I've got a "send" routine in Delphi 6 that accepts a variable-sized block of data (a fixed-size header followed by varying amounts of data) and the routine eventually calls sendto() in Winsock. I've coded it two ways, once where the passed block is a var (somewhat misleading, but it works) and once where a pointer to the block is passed. A simple version used for benchmarking looks something like:
type
header = record destination, serialnumber: integer end;
pheader = ^header;
var
smallblock: record h: header; data: array[1..5] of integer end;
bigblock: record h: header; data: array[1..100] of integer end;
procedure send1(var h: header; size: integer);
begin
h.destination := 1; // typical header adjustments before sendto()
h.serialnumber := 2;
sendto(sock, h, size, 0, client, sizeof(client))
end;
procedure send2(p: pheader; size: cardinal);
begin
p^.destination := 1;
p^.serialnumber := 2;
sendto(sock, p^, size, 0, client, sizeof(client))
end;
procedure doit1;
begin
send1(smallblock.h, sizeof(smallblock));
send1(bigblock.h, sizeof(bigblock));
end;
procedure doit2;
begin
send2(@smallblock, sizeof(smallblock));
send2(@bigblock, sizeof(bigblock));
end;
The "send" routine will be called often, with many different block sizes, and should be as fast as possible.
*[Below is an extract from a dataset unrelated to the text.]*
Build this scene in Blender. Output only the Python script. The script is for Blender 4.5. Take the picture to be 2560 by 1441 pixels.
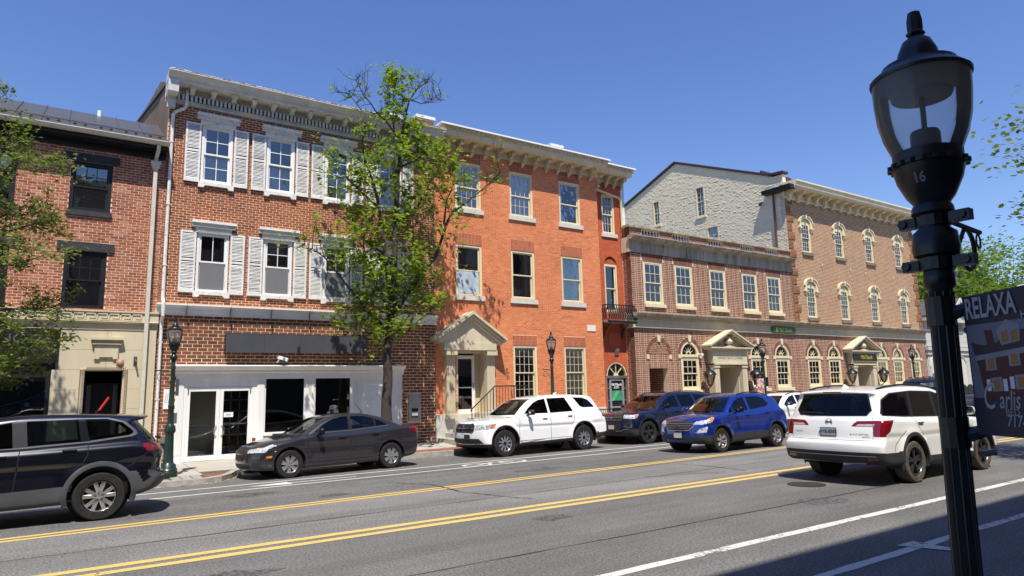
import bpy, bmesh, math, random
import numpy as np
from mathutils import Vector, Matrix
R = math.radians
random.seed(7)
scene = bpy.context.scene
for o in list(bpy.data.objects): bpy.data.objects.remove(o)
COL = scene.collection

# ------------------------------------------------------------ camera, sky, sun, exposure
yaw, pitch, roll = 0.5944691, 0.1517371, -0.0234440
fw = Vector((math.sin(yaw)*math.cos(pitch), math.cos(yaw)*math.cos(pitch), math.sin(pitch)))
r0 = Vector((math.cos(yaw), -math.sin(yaw), 0)); u0 = r0.cross(fw)
rr = r0*math.cos(roll)+u0*math.sin(roll); uu = -r0*math.sin(roll)+u0*math.cos(roll)
cd = bpy.data.cameras.new('camera'); cam = bpy.data.objects.new('camera', cd); COL.objects.link(cam)
cam.matrix_world = Matrix(((rr.x, uu.x, -fw.x, 0), (rr.y, uu.y, -fw.y, 0), (rr.z, uu.z, -fw.z, 1.85), (0, 0, 0, 1)))
cd.sensor_width = 36; cd.lens = 1668.05/2560*36; cd.clip_start = .05; cd.clip_end = 3000
scene.camera = cam
SUN = Vector((.43, 1, -2.05)).normalized()
world = bpy.data.worlds.new('World'); scene.world = world; world.use_nodes = True
wn = world.node_tree; wn.nodes.clear()
sky = wn.nodes.new('ShaderNodeTexSky'); sky.sky_type = 'NISHITA'; sky.sun_disc = False
sky.sun_elevation = math.asin(-SUN.z); sky.sun_rotation = math.atan2(-SUN.x, -SUN.y)
sky.air_density = 1.15; sky.dust_density = 0.1; sky.ozone_density = 5; sky.altitude = 100
hs = wn.nodes.new('ShaderNodeHueSaturation'); hs.inputs['Saturation'].default_value = 1.12; hs.inputs['Hue'].default_value = .515
bg = wn.nodes.new('ShaderNodeBackground'); bg.inputs[1].default_value = .112
wo = wn.nodes.new('ShaderNodeOutputWorld')
wn.links.new(sky.outputs[0], hs.inputs['Color']); wn.links.new(hs.outputs[0], bg.inputs[0]); wn.links.new(bg.outputs[0], wo.inputs[0])
sl = bpy.data.lights.new('sun', 'SUN'); sl.energy = 4.5; sl.angle = R(.53); sl.color = (1, .94, .84)
so = bpy.data.objects.new('sun', sl); COL.objects.link(so); so.rotation_euler = SUN.to_track_quat('-Z', 'Y').to_euler()
so.location = (0, 0, 40)
scene.view_settings.view_transform = 'Standard'; scene.view_settings.look = 'None'
scene.view_settings.exposure = 0.56; scene.view_settings.gamma = 1
scene.view_settings.use_curve_mapping = False

# ------------------------------------------------------------ materials
MATS = {}
def nodes_new(name):
    m = bpy.data.materials.new(name); m.use_nodes = True; nt = m.node_tree; nt.nodes.clear()
    out = nt.nodes.new('ShaderNodeOutputMaterial'); return m, nt, out
def N(nt, t, **kw):
    n = nt.nodes.new(t)
    for k, v in kw.items():
        if k.startswith('i_'):
            key = k[2:]; key = int(key) if key.isdigit() else key.replace('_', ' ')
            n.inputs[key].default_value = v
        else: setattr(n, k, v)
    return n
def rgb(c, a=1): return (c[0], c[1], c[2], a)
def mix(nt, f, a, b, bt='MIX'):
    n = nt.nodes.new('ShaderNodeMix'); n.data_type = 'RGBA'; n.blend_type = bt
    for i, v in ((0, f), (6, a), (7, b)):
        if hasattr(v, 'is_linked') or hasattr(v, 'links'): nt.links.new(v, n.inputs[i])
        else: n.inputs[i].default_value = v if i == 0 else rgb(v)
    return n.outputs[2]
def M(name, col, rough=.7, metal=0, var=.15, scale=6, bump=0, bscale=60, col2=None, thr=None, coat=0, back=None, streak=False, spec=.5):
    """painted / mineral surface: base colour broken up by noise, optional second colour in patches"""
    if name in MATS: return MATS[name]
    m, nt, out = nodes_new(name); L = nt.links.new
    geo = N(nt, 'ShaderNodeNewGeometry')
    p = N(nt, 'ShaderNodeBsdfPrincipled', i_Roughness=rough, i_Metallic=metal)
    p.inputs['Specular IOR Level'].default_value = spec
    if coat: p.inputs['Coat Weight'].default_value = coat; p.inputs['Coat Roughness'].default_value = .03
    pos = geo.outputs['Position']
    if streak:
        mp = N(nt, 'ShaderNodeMapping'); mp.inputs['Scale'].default_value = (1, 1, .12); L(pos, mp.inputs[0]); pos = mp.outputs[0]
    n1 = N(nt, 'ShaderNodeTexNoise', i_Scale=scale, i_Detail=6, i_Roughness=.6); L(pos, n1.inputs['Vector'])
    mr = N(nt, 'ShaderNodeMapRange', i_1=.3, i_2=.7, i_3=1-var, i_4=1+var); L(n1.outputs[0], mr.inputs[0])
    c = mix(nt, 1.0, col, mr.outputs[0], 'MULTIPLY') if False else None
    vm = N(nt, 'ShaderNodeVectorMath', operation='SCALE'); vm.inputs[0].default_value = col; L(mr.outputs[0], vm.inputs['Scale'])
    c = vm.outputs[0]
    if col2:
        n2 = N(nt, 'ShaderNodeTexNoise', i_Scale=scale*2.3, i_Detail=8, i_Roughness=.7); L(pos, n2.inputs['Vector'])
        th = thr or .6
        m2 = N(nt, 'ShaderNodeMapRange', i_1=th-.04, i_2=th+.04); L(n2.outputs[0], m2.inputs[0])
        c = mix(nt, m2.outputs[0], c, col2)
    if back:
        c = mix(nt, geo.outputs['Backfacing'], c, back)
        mm = N(nt, 'ShaderNodeMath', operation='MULTIPLY_ADD'); L(geo.outputs['Backfacing'], mm.inputs[0]); mm.inputs[1].default_value = -coat; mm.inputs[2].default_value = coat
        L(mm.outputs[0], p.inputs['Coat Weight'])
    L(c, p.inputs['Base Color'])
    if bump:
        n3 = N(nt, 'ShaderNodeTexNoise', i_Scale=bscale, i_Detail=4); L(geo.outputs['Position'], n3.inputs['Vector'])
        b = N(nt, 'ShaderNodeBump', i_Strength=bump, i_Distance=.02); L(n3.outputs[0], b.inputs['Height']); L(b.outputs[0], p.inputs['Normal'])
    L(p.outputs[0], out.inputs[0]); MATS[name] = m; return m
def brick_mat(name, cols, single=False, stain=.25, stain_scale=.7, rough=.85):
    key = name+('_single' if single else '')
    if key in MATS: return MATS[key]
    m, nt, out = nodes_new(key); L = nt.links.new
    geo = N(nt, 'ShaderNodeNewGeometry')
    if single: oi = N(nt, 'ShaderNodeObjectInfo'); src = oi.outputs['Random']
    else: src = geo.outputs['Random Per Island']
    cr = N(nt, 'ShaderNodeValToRGB'); e = cr.color_ramp.elements; k = len(cols)
    e[0].position = 0; e[0].color = rgb(cols[0]); e[1].position = 1; e[1].color = rgb(cols[-1])
    for i in range(1, k-1):
        x = e.new(i/(k-1)); x.color = rgb(cols[i])
    L(src, cr.inputs[0])
    n = N(nt, 'ShaderNodeTexNoise', i_Scale=stain_scale, i_Detail=6, i_Roughness=.65); L(geo.outputs['Position'], n.inputs['Vector'])
    mr = N(nt, 'ShaderNodeMapRange', i_1=.3, i_2=.7, i_3=1-stain, i_4=1+stain); L(n.outputs[0], mr.inputs[0])
    n2 = N(nt, 'ShaderNodeTexNoise', i_Scale=45, i_Detail=3); L(geo.outputs['Position'], n2.inputs['Vector'])
    mr2 = N(nt, 'ShaderNodeMapRange', i_1=.3, i_2=.7, i_3=.82, i_4=1.15); L(n2.outputs[0], mr2.inputs[0])
    mm = N(nt, 'ShaderNodeMath', operation='MULTIPLY'); L(mr.outputs[0], mm.inputs[0]); L(mr2.outputs[0], mm.inputs[1])
    vm = N(nt, 'ShaderNodeVectorMath', operation='SCALE'); L(cr.outputs[0], vm.inputs[0]); L(mm.outputs[0], vm.inputs['Scale'])
    p = N(nt, 'ShaderNodeBsdfPrincipled', i_Roughness=rough); p.inputs['Specular IOR Level'].default_value = .25
    L(vm.outputs[0], p.inputs['Base Color']); L(p.outputs[0], out.inputs[0]); MATS[key] = m; return m
def glass_mat(name, tint=(.55, .6, .6), refl=.06, rough=.0, k=1.05):
    """single sheet of glass: transparent tint plus fresnel reflection"""
    if name in MATS: return MATS[name]
    m, nt, out = nodes_new(name); L = nt.links.new
    geo = N(nt, 'ShaderNodeNewGeometry')
    nz = N(nt, 'ShaderNodeTexNoise', i_Scale=2.2, i_Detail=2); L(geo.outputs['Position'], nz.inputs['Vector'])
    b = N(nt, 'ShaderNodeBump', i_Strength=.05, i_Distance=.05); L(nz.outputs[0], b.inputs['Height'])
    tr = N(nt, 'ShaderNodeBsdfTransparent'); tr.inputs[0].default_value = rgb(tint)
    gl = N(nt, 'ShaderNodeBsdfGlossy', i_Roughness=rough); gl.inputs[0].default_value = (1, 1, 1, 1); L(b.outputs[0], gl.inputs['Normal'])
    fr = N(nt, 'ShaderNodeFresnel', i_IOR=1.52); L(b.outputs[0], fr.inputs['Normal'])
    ad = N(nt, 'ShaderNodeMath', operation='MULTIPLY_ADD', use_clamp=True); L(fr.outputs[0], ad.inputs[0]); ad.inputs[1].default_value = k; ad.inputs[2].default_value = refl
    mx = N(nt, 'ShaderNodeMixShader'); L(ad.outputs[0], mx.inputs[0]); L(tr.outputs[0], mx.inputs[1]); L(gl.outputs[0], mx.inputs[2])
    L(mx.outputs[0], out.inputs[0]); MATS[name] = m; return m
def frosted_mat(name, col, k):
    m, nt, out = nodes_new(name); L = nt.links.new
    tr = N(nt, 'ShaderNodeBsdfTransparent'); tr.inputs[0].default_value = (.86, .87, .88, 1)
    df = N(nt, 'ShaderNodeBsdfDiffuse'); df.inputs[0].default_value = rgb(col); tl = N(nt, 'ShaderNodeBsdfTranslucent'); tl.inputs[0].default_value = rgb(col)
    m1 = N(nt, 'ShaderNodeMixShader', i_0=.5); L(df.outputs[0], m1.inputs[1]); L(tl.outputs[0], m1.inputs[2])
    m2 = N(nt, 'ShaderNodeMixShader', i_0=k); L(tr.outputs[0], m2.inputs[1]); L(m1.outputs[0], m2.inputs[2])
    gl = N(nt, 'ShaderNodeBsdfGlossy', i_Roughness=.15); fr = N(nt, 'ShaderNodeFresnel', i_IOR=1.35); m3 = N(nt, 'ShaderNodeMixShader'); L(fr.outputs[0], m3.inputs[0]); L(m2.outputs[0], m3.inputs[1]); L(gl.outputs[0], m3.inputs[2])
    L(m3.outputs[0], out.inputs[0]); MATS[name] = m; return m
def leaf_mat(name, a, b):
    if name in MATS: return MATS[name]
    m, nt, out = nodes_new(name); L = nt.links.new
    geo = N(nt, 'ShaderNodeNewGeometry')
    c = mix(nt, geo.outputs['Random Per Island'], a, b)
    d = N(nt, 'ShaderNodeBsdfPrincipled', i_Roughness=.45); L(c, d.inputs['Base Color']); d.inputs['Specular IOR Level'].default_value = .4
    t = N(nt, 'ShaderNodeBsdfTranslucent'); L(mix(nt, .35, c, (.35, .5, .02)), t.inputs[0])
    mx = N(nt, 'ShaderNodeMixShader', i_0=.5); L(d.outputs[0], mx.inputs[1]); L(t.outputs[0], mx.inputs[2])
    L(mx.outputs[0], out.inputs[0]); MATS[name] = m; return m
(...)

After doing a few runs of some simple benchmarks (by timing calls with gettickcount), the pointer technique (doit2) seems to run about 3% faster on my machine than the var technique (doit1), although I don't see any real difference between the two techniques in the object code (not that I'm an assembler guru).
Is the 3% an illusion due to my crude benchmarks, or is the pointer technique really beating the var technique?